### [Short problem]
Write out the opening lines of the data word for word, up to and including the line with "S.camera = cam", and leave every picture and every later line out.

### [Provided material]
══════════════════════════════

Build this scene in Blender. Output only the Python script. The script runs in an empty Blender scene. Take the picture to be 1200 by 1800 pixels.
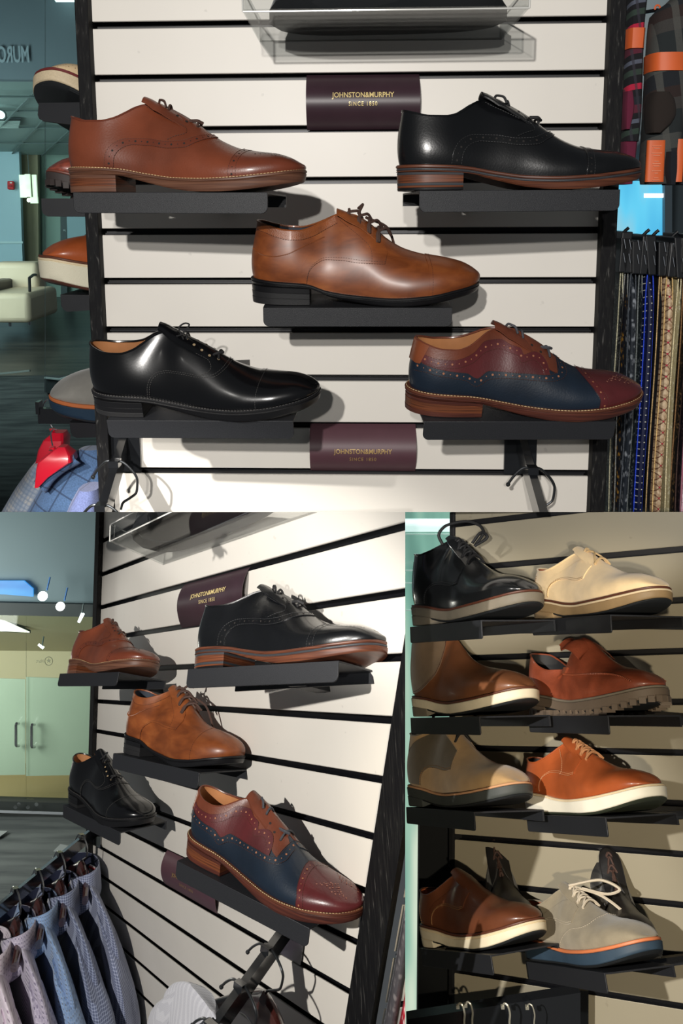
import bpy, bmesh, math, random
import numpy as np
from mathutils import Vector, Matrix, Euler, noise

S = bpy.context.scene
random.seed(7)

# ------------------------------------------------------------------ camera
cam_data = bpy.data.cameras.new('camera')
cam = bpy.data.objects.new('camera', cam_data)
S.collection.objects.link(cam)
cam.location = (0, 0, 1.5)
cam.rotation_euler = (math.pi / 2, 0, 0)
cam_data.sensor_fit = 'VERTICAL'
cam_data.sensor_height = 36.0
cam_data.lens = 32.0                      # 1600 px over 1800 px
cam_data.shift_y = -200.0 / 1800.0
cam_data.clip_start = 0.05
cam_data.clip_end = 60
S.camera = cam

# ------------------------------------------------------------------ world, exposure
S.view_settings.view_transform = 'Standard'
S.view_settings.look = 'None'
S.view_settings.exposure = 0.0
S.view_settings.gamma = 1.0
S.view_settings.use_curve_mapping = False
world = bpy.data.worlds.new('world')
S.world = world
world.use_nodes = True
world.node_tree.nodes['Background'].inputs[0].default_value = (0.80, 0.86, 0.90, 1)
world.node_tree.nodes['Background'].inputs[1].default_value = 0.08

def spot(name, loc, target, power, size_deg, radius, col=(1, 0.95, 0.88), blend=0.35):
    l = bpy.data.lights.new(name, 'SPOT')
    l.energy = power
    l.spot_size = math.radians(size_deg)
    l.spot_blend = blend
    l.shadow_soft_size = radius
    l.color = col
    o = bpy.data.objects.new(name, l)
    S.collection.objects.link(o)
    o.location = loc
    d = Vector(target) - Vector(loc)
    o.rotation_euler = d.to_track_quat('-Z', 'Y').to_euler()
    return o

def area(name, loc, target, power, sx, sy, col=(1, 1, 1)):
    l = bpy.data.lights.new(name, 'AREA')
    l.shape = 'RECTANGLE'
    l.size, l.size_y = sx, sy
    l.energy = power
    l.color = col
    o = bpy.data.objects.new(name, l)
    S.collection.objects.link(o)
    o.location = loc
    d = Vector(target) - Vector(loc)
    o.rotation_euler = d.to_track_quat('-Z', 'Y').to_euler()
    return o

# track spots of the shop
spot('track_spot_a', (-0.42, -1.55, 1.80), (0.03, 1.33, 1.82), 208, 29, 0.022, (1, 0.965, 0.92), .18)
spot('track_spot_b', (-0.20, -1.60, 1.66), (0.03, 1.33, 1.80), 80, 29, 0.022, (1, 0.965, 0.92), .18)
spot('track_spot_left', (-1.15, -0.75, 2.10), (-0.25, 1.50, 0.58), 360, 36, 0.022, (1, 0.96, 0.90))
spot('track_spot_warm', (0.05, -0.45, 1.42), (0.43, 1.42, 0.85), 72, 27, 0.022, (1, 0.86, 0.64))

# ------------------------------------------------------------------ the three bays
# every bay has its own wall frame: slat direction, direction into the wall, post direction, and a corner point (metres)
FRAME = {
    1: (Matrix(((0.9998, 0.0207, -0.0045), (-0.0373, 1.77, -0.1613), (-0.0032, 0.3674, 0.9707))), Vector((-0.3675, 1.3311, 2.1243))),
    2: (Matrix(((0.9207, 0.4706, 0.1362), (-1.5994, 1.7352, -0.3813), (0.5011, -0.6768, 1.1441))), Vector((-0.5726, 2.1903, 1.1582))),
    3: (Matrix(((0.4879, 0.8765, 0.0013), (-0.296, 0.1969, -0.0071), (0.1021, -0.0713, 1.0027))), Vector((0.1946, 1.5536, 1.2845))),
}
INV = {b: FRAME[b][0].inverted() for b in FRAME}
PITCH = 0.0762
def W(b, x, y, z):
    return FRAME[b][0] @ Vector((x, y, z)) + FRAME[b][1]
def to_wall(b, p):
    return INV[b] @ (Vector(p) - FRAME[b][1])

# ------------------------------------------------------------------ materials
MATS = {}
def new_mat(name):
    m = bpy.data.materials.new(name)
    m.use_nodes = True
    nt = m.node_tree
    return m, nt, nt.nodes['Principled BSDF']
def rgba(c):
    return (c[0], c[1], c[2], 1)
def srgb(r, g, b):
    f = lambda c: (c / 255 / 12.92) if c / 255 <= 0.04045 else ((c / 255 + 0.055) / 1.055) ** 2.4
    return (f(r), f(g), f(b))
def mat(name, col, rough=0.5, metal=0.0, coat=0.0, var=0.0, scale=40, bump=0.0, bscale=300, sheen=0.0, spec=0.5, emit=None, estr=0, stretch=None):
    """principled material whose colour varies with a noise and whose surface may carry a fine bump"""
    if name in MATS: return MATS[name]
    m, nt, b = new_mat(name)
    b.inputs['Roughness'].default_value = rough
    b.inputs['Metallic'].default_value = metal
    b.inputs['Coat Weight'].default_value = coat
    b.inputs['Coat Roughness'].default_value = 0.12
    b.inputs['Sheen Weight'].default_value = sheen
    b.inputs['Specular IOR Level'].default_value = spec
    b.inputs['Base Color'].default_value = rgba(col)
    tc = nt.nodes.new('ShaderNodeTexCoord')
    src = tc.outputs['Object']
    if stretch:
        mp = nt.nodes.new('ShaderNodeMapping'); mp.inputs['Scale'].default_value = stretch
        nt.links.new(src, mp.inputs[0]); src = mp.outputs[0]
    if var > 0:
        n = nt.nodes.new('ShaderNodeTexNoise'); n.inputs['Scale'].default_value = scale; n.inputs['Detail'].default_value = 4
        nt.links.new(src, n.inputs['Vector'])
        r = nt.nodes.new('ShaderNodeValToRGB')
        r.color_ramp.elements[0].position = 0.3; r.color_ramp.elements[1].position = 0.7
        r.color_ramp.elements[0].color = rgba([max(0, c * (1 - var)) for c in col])
        r.color_ramp.elements[1].color = rgba([min(1, c * (1 + var)) for c in col])
        nt.links.new(n.outputs['Fac'], r.inputs[0]); nt.links.new(r.outputs[0], b.inputs['Base Color'])
    if bump > 0:
        n2 = nt.nodes.new('ShaderNodeTexNoise'); n2.inputs['Scale'].default_value = bscale; n2.inputs['Detail'].default_value = 3
        nt.links.new(src, n2.inputs['Vector'])
        bp = nt.nodes.new('ShaderNodeBump'); bp.inputs['Strength'].default_value = bump; bp.inputs['Distance'].default_value = 0.001
        nt.links.new(n2.outputs['Fac'], bp.inputs['Height']); nt.links.new(bp.outputs[0], b.inputs['Normal'])
    if emit:
        b.inputs['Emission Color'].default_value = rgba(emit); b.inputs['Emission Strength'].default_value = estr
    MATS[name] = m
    return m

def leather(name, col, rough=0.34, coat=0.25, var=0.22, scale=22, bump=0.12, bscale=420, sheen=0.0):
    return mat(name, col, rough, 0, coat, var, scale, bump, bscale, sheen)

def node_mat(name, build, rough=0.6, **kw):
    """material whose base colour comes from build(node_tree) -> colour socket"""
    if name in MATS: return MATS[name]
    m, nt, b = new_mat(name)
    b.inputs['Roughness'].default_value = rough
    for k, v in kw.items(): b.inputs[k].default_value = v
    nt.links.new(build(nt), b.inputs['Base Color'])
    MATS[name] = m
    return m
def N(nt, kind, **kw):
    n = nt.nodes.new(kind)
    for k, v in kw.items():
        if k in n.inputs: n.inputs[k].default_value = v
        else: setattr(n, k, v)
    return n
def ramp(nt, fac, stops, interp='LINEAR'):
    r = nt.nodes.new('ShaderNodeValToRGB'); r.color_ramp.interpolation = interp
    e = r.color_ramp.elements
    while len(e) < len(stops): e.new(0.5)
    for i, (p, c) in enumerate(stops):
        e[i].position = p; e[i].color = rgba(c)
    nt.links.new(fac, r.inputs[0])
    return r.outputs[0]
def coords(nt, scale=(1, 1, 1), rot=(0, 0, 0), kind='Object'):
    tc = nt.nodes.new('ShaderNodeTexCoord'); mp = nt.nodes.new('ShaderNodeMapping')
    mp.inputs['Scale'].default_value = scale; mp.inputs['Rotation'].default_value = rot
    nt.links.new(tc.outputs[kind], mp.inputs[0])
    return mp.outputs[0]
def mixc(nt, fac, a, b, mode='MIX'):
    m = nt.nodes.new('ShaderNodeMix'); m.data_type = 'RGBA'; m.blend_type = mode
    for sock, v in ((m.inputs[0], fac), (m.inputs[6], a), (m.inputs[7], b)):
        if isinstance(v, (int, float)): sock.default_value = v
        elif isinstance(v, (tuple, list)): sock.default_value = rgba(v)
        else: nt.links.new(v, sock)
    return m.outputs[2]
def math_n(nt, op, a, b=0.0, c=None):
    m = nt.nodes.new('ShaderNodeMath'); m.operation = op
    for i, v in enumerate((a, b) if c is None else (a, b, c)):
        if isinstance(v, (int, float)): m.inputs[i].default_value = v
        else: nt.links.new(v, m.inputs[i])
    return m.outputs[0]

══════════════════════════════

### [Problem solution]
Build this scene in Blender. Output only the Python script. The script runs in an empty Blender scene. Take the picture to be 1200 by 1800 pixels.
import bpy, bmesh, math, random
import numpy as np
from mathutils import Vector, Matrix, Euler, noise

S = bpy.context.scene
random.seed(7)

# ------------------------------------------------------------------ camera
cam_data = bpy.data.cameras.new('camera')
cam = bpy.data.objects.new('camera', cam_data)
S.collection.objects.link(cam)
cam.location = (0, 0, 1.5)
cam.rotation_euler = (math.pi / 2, 0, 0)
cam_data.sensor_fit = 'VERTICAL'
cam_data.sensor_height = 36.0
cam_data.lens = 32.0                      # 1600 px over 1800 px
cam_data.shift_y = -200.0 / 1800.0
cam_data.clip_start = 0.05
cam_data.clip_end = 60
S.camera = cam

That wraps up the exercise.